[AIM OF THE TASK]
Type out the data exactly as given. Skip any image.
___ AVAILABLE DATA ___
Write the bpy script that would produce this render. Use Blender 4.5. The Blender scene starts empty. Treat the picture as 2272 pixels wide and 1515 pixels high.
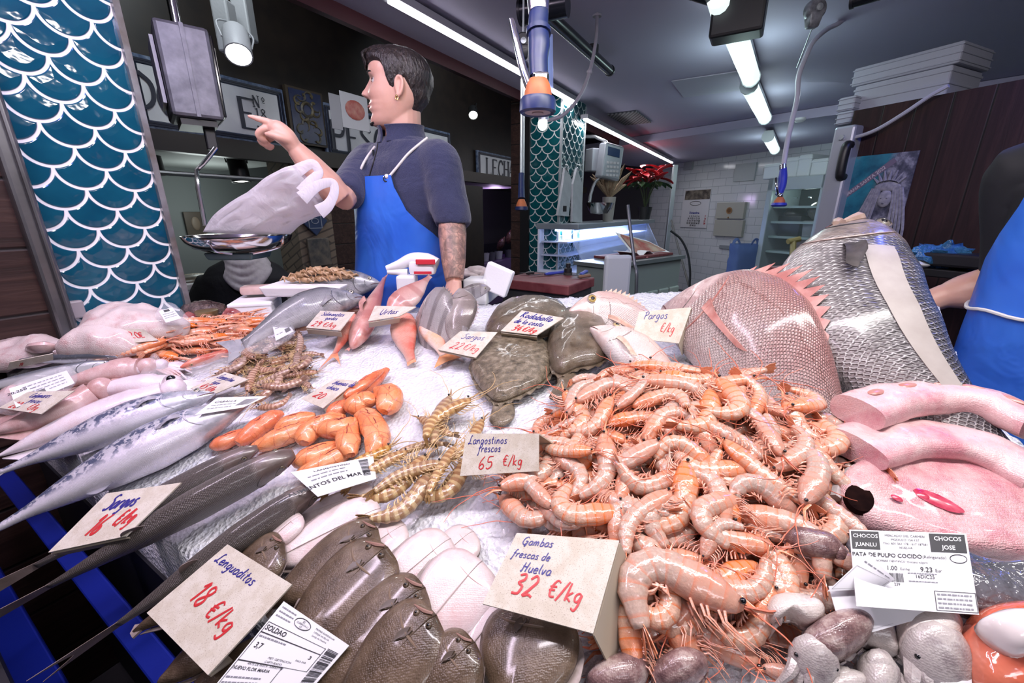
import bpy,bmesh,math,random
import numpy as np
from mathutils import Vector as V,Matrix,noise as mn
random.seed(7)
R_=random.Random(11)
SC=bpy.context.scene
COL=SC.collection
FPX,CX,CY,CAMZ,PITCH=915.0,1136.0,757.5,1.45,math.radians(17.4)
CP,SP=math.cos(PITCH),math.sin(PITCH)
CAM=V((0,0,CAMZ))
cd=bpy.data.cameras.new('camera'); cam=bpy.data.objects.new('camera',cd); COL.objects.link(cam)
cam.location=CAM; cam.rotation_euler=(math.pi/2-PITCH,0,0)
cd.sensor_width=36; cd.lens=FPX/2272*36; cd.clip_start=.02; cd.clip_end=60
SC.camera=cam
SC.view_settings.view_transform='Standard'; SC.view_settings.look='None'
SC.view_settings.gamma=1; SC.view_settings.use_curve_mapping=False
SC.view_settings.exposure=0.0
SC.cycles.max_bounces=6; SC.cycles.diffuse_bounces=3; SC.cycles.glossy_bounces=3
SC.cycles.transmission_bounces=5; SC.cycles.transparent_max_bounces=10
SC.cycles.sample_clamp_indirect=4; SC.cycles.caustics_reflective=False; SC.cycles.caustics_refractive=False
wd=bpy.data.worlds.new('world'); SC.world=wd; wd.use_nodes=True
wd.node_tree.nodes['Background'].inputs[0].default_value=(.30,.32,.42,1)
wd.node_tree.nodes['Background'].inputs[1].default_value=.10
def area(name,loc,target,sx,sy,power,col):
 l=bpy.data.lights.new(name,'AREA'); l.shape='RECTANGLE'; l.size=sx; l.size_y=sy
 l.energy=power; l.color=col
 o=bpy.data.objects.new(name,l); COL.objects.link(o); o.location=loc
 o.rotation_euler=(V(target)-V(loc)).to_track_quat('-Z','Y').to_euler(); return o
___
[SOLUTION FOR THIS EXERCISE]
Write the bpy script that would produce this render. Use Blender 4.5. The Blender scene starts empty. Treat the picture as 2272 pixels wide and 1515 pixels high.
import bpy,bmesh,math,random
import numpy as np
from mathutils import Vector as V,Matrix,noise as mn
random.seed(7)
R_=random.Random(11)
SC=bpy.context.scene
COL=SC.collection
FPX,CX,CY,CAMZ,PITCH=915.0,1136.0,757.5,1.45,math.radians(17.4)
CP,SP=math.cos(PITCH),math.sin(PITCH)
CAM=V((0,0,CAMZ))
cd=bpy.data.cameras.new('camera'); cam=bpy.data.objects.new('camera',cd); COL.objects.link(cam)
cam.location=CAM; cam.rotation_euler=(math.pi/2-PITCH,0,0)
cd.sensor_width=36; cd.lens=FPX/2272*36; cd.clip_start=.02; cd.clip_end=60
SC.camera=cam
SC.view_settings.view_transform='Standard'; SC.view_settings.look='None'
SC.view_settings.gamma=1; SC.view_settings.use_curve_mapping=False
SC.view_settings.exposure=0.0
SC.cycles.max_bounces=6; SC.cycles.diffuse_bounces=3; SC.cycles.glossy_bounces=3
SC.cycles.transmission_bounces=5; SC.cycles.transparent_max_bounces=10
SC.cycles.sample_clamp_indirect=4; SC.cycles.caustics_reflective=False; SC.cycles.caustics_refractive=False
wd=bpy.data.worlds.new('world'); SC.world=wd; wd.use_nodes=True
wd.node_tree.nodes['Background'].inputs[0].default_value=(.30,.32,.42,1)
wd.node_tree.nodes['Background'].inputs[1].default_value=.10
def area(name,loc,target,sx,sy,power,col):
 l=bpy.data.lights.new(name,'AREA'); l.shape='RECTANGLE'; l.size=sx; l.size_y=sy
 l.energy=power; l.color=col
 o=bpy.data.objects.new(name,l); COL.objects.link(o); o.location=loc
 o.rotation_euler=(V(target)-V(loc)).to_track_quat('-Z','Y').to_euler(); return o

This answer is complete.